The Water Measurement Law, 5715 – 1955

The Law stipulates that all paid-for water must be measured. Each consumer is required to have his own, separate, measuring device thereby ensuring that not only the supply is measured but also how much is consumed by each individual consumer. The Director of the Governmental Authority may order a self-supplying consumer to measure the water extracted by him.

By initiating, in 1955, the obligation to measure each water supply, the Government implemented a successful control mechanism over the country’s water resources. The information derived on water supplied to and consumed by each and every consumer, allows the Director of the Governmental Authority to manage both the preservation of the water resources as well as to control their use. The 1955 Water Measurement Law was a first step into the creation of an administratively regulated water sector (See chapters on Water Rights and Water Uses).


The Water Drillings (Control) Law, 5715-1955

The Water Drillings (Control) Law, 5715-1955 regulates the drilling and installation of wells and stipulates that a permit issued by the Director of the Governmental Authority is required for these. Since ownership of the land does not entail the right to drill a borehole or to extract groundwater, a drilling permit is required also for the drilling of a well by a landowner for his own use.

An applicant for a drilling permit has to specify the drilling location, the quantity of water which the applicant wishes to draw from the well, if successful, and whether the proposed well is a replacement for an existing well or a new well.

The Law connects the drilling permit to the ultimate purpose of extracting water. The Law provides that one of the criteria to be employed by the Director of the Governmental Authority in considering a drilling permit application will be whether he will, ultimately, issue a production permit for the well. The Director of the Governmental Authority may impose conditions upon the permit with respect to the diameter of the well, its depth or the amount of water to be drawn from the well.

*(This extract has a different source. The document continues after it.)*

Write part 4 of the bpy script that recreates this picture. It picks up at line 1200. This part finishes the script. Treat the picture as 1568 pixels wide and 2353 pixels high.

The permit holder is required to commence drilling within 3 months from the date of the permit and is required to conduct a trial drawing from the well within one year from the date of the permit.

The permit holder is obliged to advise the Director of the Governmental Authority on the results of any trial extractions and may commence regular extraction from the well only if he holds a valid Production Permit and after a measuring device has been installed on the well.

The Law is an integral component of Israel’s water resources management policy. It strengthens the control over water extraction by extending the licensing requirements also to the pre-extraction phases thereby strengthening the control over the use of the country’s scarce water resources.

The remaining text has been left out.